We now know that Docker helps us build containers. But what exactly is a container?
A container is basically a single bundle — a single unit in which we have combined our application along with all of its dependencies. Our individual dependencies are no longer individual units. We have packaged our application and all of its dependencies into a single unit, and this single unit is what we share with our teammates and what we deploy or replicate.
For example, if we are on machine A and we want to replicate the environment to machine B, we simply create a bundle of our application and its dependencies, and share this single unit from machine A to machine B — without installing and setting up all dependencies individually. And the best thing about these containers is that regardless of whether machine B is running Mac OS, Windows, or Linux, the container will run on it.
So containers are basically a standardized way to share our application with its dependencies, essentially replicating the entire development environment in a standardized way across a large team.

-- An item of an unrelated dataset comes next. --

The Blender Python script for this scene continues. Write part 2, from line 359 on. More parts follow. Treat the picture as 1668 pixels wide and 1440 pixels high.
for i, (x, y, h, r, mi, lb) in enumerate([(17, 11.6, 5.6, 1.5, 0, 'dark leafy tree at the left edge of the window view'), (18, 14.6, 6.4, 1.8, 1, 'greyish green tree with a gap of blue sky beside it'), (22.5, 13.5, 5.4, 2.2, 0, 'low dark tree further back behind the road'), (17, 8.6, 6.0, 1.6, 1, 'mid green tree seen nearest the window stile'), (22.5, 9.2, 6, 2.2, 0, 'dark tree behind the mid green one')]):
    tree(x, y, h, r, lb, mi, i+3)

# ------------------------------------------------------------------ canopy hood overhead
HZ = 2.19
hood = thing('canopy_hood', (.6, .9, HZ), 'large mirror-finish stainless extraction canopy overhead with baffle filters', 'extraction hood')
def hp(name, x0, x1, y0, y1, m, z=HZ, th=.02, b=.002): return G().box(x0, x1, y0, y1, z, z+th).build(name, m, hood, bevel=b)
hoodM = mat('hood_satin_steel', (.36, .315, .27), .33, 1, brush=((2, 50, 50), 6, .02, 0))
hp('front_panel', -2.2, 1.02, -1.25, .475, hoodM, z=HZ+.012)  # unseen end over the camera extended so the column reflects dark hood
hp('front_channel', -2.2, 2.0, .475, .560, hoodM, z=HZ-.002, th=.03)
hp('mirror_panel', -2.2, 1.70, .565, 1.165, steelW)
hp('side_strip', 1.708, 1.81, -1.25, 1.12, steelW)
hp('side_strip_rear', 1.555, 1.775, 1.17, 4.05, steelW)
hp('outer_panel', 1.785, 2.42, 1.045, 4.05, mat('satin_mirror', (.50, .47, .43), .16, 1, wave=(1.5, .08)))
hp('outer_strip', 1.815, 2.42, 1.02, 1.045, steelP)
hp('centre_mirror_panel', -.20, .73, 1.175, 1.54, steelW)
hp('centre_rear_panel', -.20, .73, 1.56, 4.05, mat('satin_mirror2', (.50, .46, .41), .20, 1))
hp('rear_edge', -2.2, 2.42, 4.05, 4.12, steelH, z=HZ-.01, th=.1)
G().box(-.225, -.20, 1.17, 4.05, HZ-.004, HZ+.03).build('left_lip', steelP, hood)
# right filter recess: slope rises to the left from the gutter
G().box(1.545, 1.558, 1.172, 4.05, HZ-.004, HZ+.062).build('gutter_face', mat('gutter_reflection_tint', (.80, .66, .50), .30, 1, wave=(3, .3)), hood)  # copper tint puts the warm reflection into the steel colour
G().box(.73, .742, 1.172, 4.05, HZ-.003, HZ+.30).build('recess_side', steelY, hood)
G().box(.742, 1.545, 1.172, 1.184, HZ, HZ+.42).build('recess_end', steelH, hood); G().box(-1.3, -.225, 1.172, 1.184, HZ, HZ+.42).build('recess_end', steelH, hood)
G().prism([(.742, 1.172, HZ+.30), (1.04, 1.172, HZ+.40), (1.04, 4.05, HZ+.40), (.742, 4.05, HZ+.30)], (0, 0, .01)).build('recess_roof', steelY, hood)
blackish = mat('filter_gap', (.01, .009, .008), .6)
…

Containers as a unit can be shared across teams. In Docker technical terms, we don't exactly share a container as a container — instead, to share a container, we share the Docker Image. This is something we will learn about gradually in this lecture.
Containers have very less overhead, which makes it fairly simple to create, update, have multiple containers on a single machine, and also delete them. The size of Docker images and containers is very small compared to something like a virtual machine.
Let's say we have a local machine on which we want to build two applications, and both are Node.js applications. If our machine has Node version 16, both applications will use version 16.
But if we want a setup where one application uses Node version 16 and another uses Node version 20 on the same machine, we can use containers for this. We build the first application on Container 1 and the second on Container 2. Containers carry their own separate environment compared to the host machine. The host machine may have any version of Node, but inside the containers we can use different versions of the same technology and build multiple apps in parallel with different versions of the same dependency.